My supervisor was very helpful in refining my focus and offering a sounding board for ideas, suggestions and questions about French print culture which by lapse of time had become obscure. Visual sources can be just as rich, productive and diverse as textual documents but they require a careful appreciation of contemporary imagery, audience and publisher provenance in order to understand why engravers chose to depict certain ideas, people and events in the ways they did. The thesis went on to explore the diverse ways in which the games reflected the society of which they were a part as the broader social purpose of games changed over this period, from the pastime of adults to the playtime of children.
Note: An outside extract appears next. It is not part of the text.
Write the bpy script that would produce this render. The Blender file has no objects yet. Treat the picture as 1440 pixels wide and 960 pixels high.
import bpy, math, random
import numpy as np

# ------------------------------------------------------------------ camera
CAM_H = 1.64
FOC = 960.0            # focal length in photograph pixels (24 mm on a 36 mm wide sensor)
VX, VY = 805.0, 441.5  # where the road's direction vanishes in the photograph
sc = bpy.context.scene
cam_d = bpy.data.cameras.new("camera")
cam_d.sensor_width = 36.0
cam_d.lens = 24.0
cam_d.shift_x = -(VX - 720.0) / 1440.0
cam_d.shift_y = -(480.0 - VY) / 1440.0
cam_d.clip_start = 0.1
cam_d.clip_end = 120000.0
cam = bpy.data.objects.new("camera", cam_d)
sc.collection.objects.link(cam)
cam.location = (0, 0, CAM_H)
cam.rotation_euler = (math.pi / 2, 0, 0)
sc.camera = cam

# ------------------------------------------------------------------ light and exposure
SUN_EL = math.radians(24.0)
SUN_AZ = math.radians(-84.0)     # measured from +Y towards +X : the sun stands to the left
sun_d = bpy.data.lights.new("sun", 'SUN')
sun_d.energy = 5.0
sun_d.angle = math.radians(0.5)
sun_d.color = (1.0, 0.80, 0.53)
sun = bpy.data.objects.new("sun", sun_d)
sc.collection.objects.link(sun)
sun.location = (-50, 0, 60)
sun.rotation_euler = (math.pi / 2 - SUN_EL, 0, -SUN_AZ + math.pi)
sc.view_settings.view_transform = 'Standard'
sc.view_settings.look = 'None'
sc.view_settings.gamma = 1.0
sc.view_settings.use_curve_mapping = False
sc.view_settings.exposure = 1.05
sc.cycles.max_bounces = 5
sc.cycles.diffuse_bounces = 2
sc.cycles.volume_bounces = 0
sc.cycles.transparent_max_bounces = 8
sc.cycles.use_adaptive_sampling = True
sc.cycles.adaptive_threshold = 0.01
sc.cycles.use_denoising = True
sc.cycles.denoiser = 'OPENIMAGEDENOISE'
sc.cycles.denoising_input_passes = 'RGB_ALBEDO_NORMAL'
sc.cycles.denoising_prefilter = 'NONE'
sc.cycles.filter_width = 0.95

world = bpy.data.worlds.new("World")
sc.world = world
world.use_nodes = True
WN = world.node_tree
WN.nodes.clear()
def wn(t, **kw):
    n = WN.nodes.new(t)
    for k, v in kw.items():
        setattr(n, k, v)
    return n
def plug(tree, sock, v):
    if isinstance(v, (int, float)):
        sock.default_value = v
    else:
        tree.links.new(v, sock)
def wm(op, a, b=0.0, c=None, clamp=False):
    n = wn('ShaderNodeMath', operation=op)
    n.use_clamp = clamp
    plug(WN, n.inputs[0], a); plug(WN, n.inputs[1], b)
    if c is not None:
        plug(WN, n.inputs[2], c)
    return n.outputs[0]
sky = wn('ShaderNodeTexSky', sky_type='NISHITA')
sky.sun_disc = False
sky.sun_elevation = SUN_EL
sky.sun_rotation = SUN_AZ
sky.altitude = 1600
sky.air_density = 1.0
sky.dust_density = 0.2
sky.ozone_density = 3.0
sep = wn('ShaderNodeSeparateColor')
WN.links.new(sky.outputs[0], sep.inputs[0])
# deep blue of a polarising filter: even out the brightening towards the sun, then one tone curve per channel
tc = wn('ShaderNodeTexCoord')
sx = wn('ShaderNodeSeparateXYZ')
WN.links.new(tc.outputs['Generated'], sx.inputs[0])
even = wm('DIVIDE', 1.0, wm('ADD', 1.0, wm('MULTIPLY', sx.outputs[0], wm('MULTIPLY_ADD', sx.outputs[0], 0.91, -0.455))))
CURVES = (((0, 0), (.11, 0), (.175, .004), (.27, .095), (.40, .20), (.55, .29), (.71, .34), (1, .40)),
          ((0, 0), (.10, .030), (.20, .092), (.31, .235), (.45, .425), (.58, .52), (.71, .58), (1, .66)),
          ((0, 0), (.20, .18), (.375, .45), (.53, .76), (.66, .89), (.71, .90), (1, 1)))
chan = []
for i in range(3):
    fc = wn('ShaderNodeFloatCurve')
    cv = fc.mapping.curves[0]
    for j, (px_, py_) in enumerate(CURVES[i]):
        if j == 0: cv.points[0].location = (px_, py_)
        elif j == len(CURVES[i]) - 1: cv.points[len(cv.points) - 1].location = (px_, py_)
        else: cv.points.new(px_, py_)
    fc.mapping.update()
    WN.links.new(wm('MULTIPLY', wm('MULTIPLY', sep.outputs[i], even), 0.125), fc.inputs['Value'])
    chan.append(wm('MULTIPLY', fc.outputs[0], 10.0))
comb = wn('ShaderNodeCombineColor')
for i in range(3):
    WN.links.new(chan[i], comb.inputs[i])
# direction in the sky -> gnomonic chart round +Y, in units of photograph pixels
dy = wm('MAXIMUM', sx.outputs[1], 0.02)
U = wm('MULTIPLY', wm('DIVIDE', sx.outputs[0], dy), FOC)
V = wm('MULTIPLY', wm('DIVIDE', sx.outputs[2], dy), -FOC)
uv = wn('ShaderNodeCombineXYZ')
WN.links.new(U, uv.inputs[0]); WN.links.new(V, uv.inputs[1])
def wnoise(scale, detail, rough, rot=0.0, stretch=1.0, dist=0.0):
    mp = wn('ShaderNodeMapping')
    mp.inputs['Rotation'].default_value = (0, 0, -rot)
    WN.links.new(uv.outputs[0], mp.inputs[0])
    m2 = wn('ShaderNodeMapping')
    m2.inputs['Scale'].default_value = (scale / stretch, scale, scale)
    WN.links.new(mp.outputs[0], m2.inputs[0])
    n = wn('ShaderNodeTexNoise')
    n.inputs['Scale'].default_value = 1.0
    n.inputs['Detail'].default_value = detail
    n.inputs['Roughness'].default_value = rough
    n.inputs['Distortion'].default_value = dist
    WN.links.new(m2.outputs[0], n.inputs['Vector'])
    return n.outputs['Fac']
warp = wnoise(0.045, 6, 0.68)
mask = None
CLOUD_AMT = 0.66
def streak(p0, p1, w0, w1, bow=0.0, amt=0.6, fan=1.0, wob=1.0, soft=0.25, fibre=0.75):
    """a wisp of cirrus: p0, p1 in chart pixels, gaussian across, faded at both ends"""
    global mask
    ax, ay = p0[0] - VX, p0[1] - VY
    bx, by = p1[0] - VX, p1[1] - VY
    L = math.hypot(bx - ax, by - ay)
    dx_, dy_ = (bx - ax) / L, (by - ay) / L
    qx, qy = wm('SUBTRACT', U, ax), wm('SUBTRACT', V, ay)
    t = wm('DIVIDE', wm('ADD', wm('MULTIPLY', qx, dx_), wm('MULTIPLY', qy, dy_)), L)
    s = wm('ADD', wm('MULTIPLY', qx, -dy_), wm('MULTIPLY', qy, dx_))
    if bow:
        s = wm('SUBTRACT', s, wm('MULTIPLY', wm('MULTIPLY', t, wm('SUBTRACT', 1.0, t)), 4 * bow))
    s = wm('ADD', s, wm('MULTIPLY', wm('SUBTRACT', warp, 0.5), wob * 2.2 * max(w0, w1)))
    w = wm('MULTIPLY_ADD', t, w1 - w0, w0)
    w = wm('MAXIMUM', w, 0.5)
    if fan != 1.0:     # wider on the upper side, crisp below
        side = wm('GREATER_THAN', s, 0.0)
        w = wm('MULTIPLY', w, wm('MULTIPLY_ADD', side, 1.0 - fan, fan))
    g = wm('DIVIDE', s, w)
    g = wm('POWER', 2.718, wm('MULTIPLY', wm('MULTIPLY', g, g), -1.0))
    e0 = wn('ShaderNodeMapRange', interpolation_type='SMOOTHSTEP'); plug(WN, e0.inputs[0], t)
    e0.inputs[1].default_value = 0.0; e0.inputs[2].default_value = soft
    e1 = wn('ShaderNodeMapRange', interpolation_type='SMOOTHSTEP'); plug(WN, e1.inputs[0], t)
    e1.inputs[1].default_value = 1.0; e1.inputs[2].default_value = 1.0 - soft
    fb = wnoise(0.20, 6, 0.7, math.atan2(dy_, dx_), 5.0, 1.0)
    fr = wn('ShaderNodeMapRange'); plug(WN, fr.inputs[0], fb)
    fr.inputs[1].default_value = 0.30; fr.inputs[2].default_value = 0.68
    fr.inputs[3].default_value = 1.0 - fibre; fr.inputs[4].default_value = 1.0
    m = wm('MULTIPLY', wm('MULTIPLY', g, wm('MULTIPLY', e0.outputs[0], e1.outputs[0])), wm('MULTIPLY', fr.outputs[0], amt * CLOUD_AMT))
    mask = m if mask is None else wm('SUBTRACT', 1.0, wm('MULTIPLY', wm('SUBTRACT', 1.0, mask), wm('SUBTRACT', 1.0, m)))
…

For those interested in the subject I would recommend this 2012 exhibition at Waddesdon. For a wider understanding of the enlightenment, Oxford University’s Voltaire Foundation continues to publish brilliant books, articles and research projects on the subject.

I found few academic pursuits at Oxford more pleasurable than the time spent producing my thesis. Alongside history, I enjoyed playing football and found both offered a helpful release from each other. I hope to carry the rigour, discipline and perspective I learnt from both into my legal studies.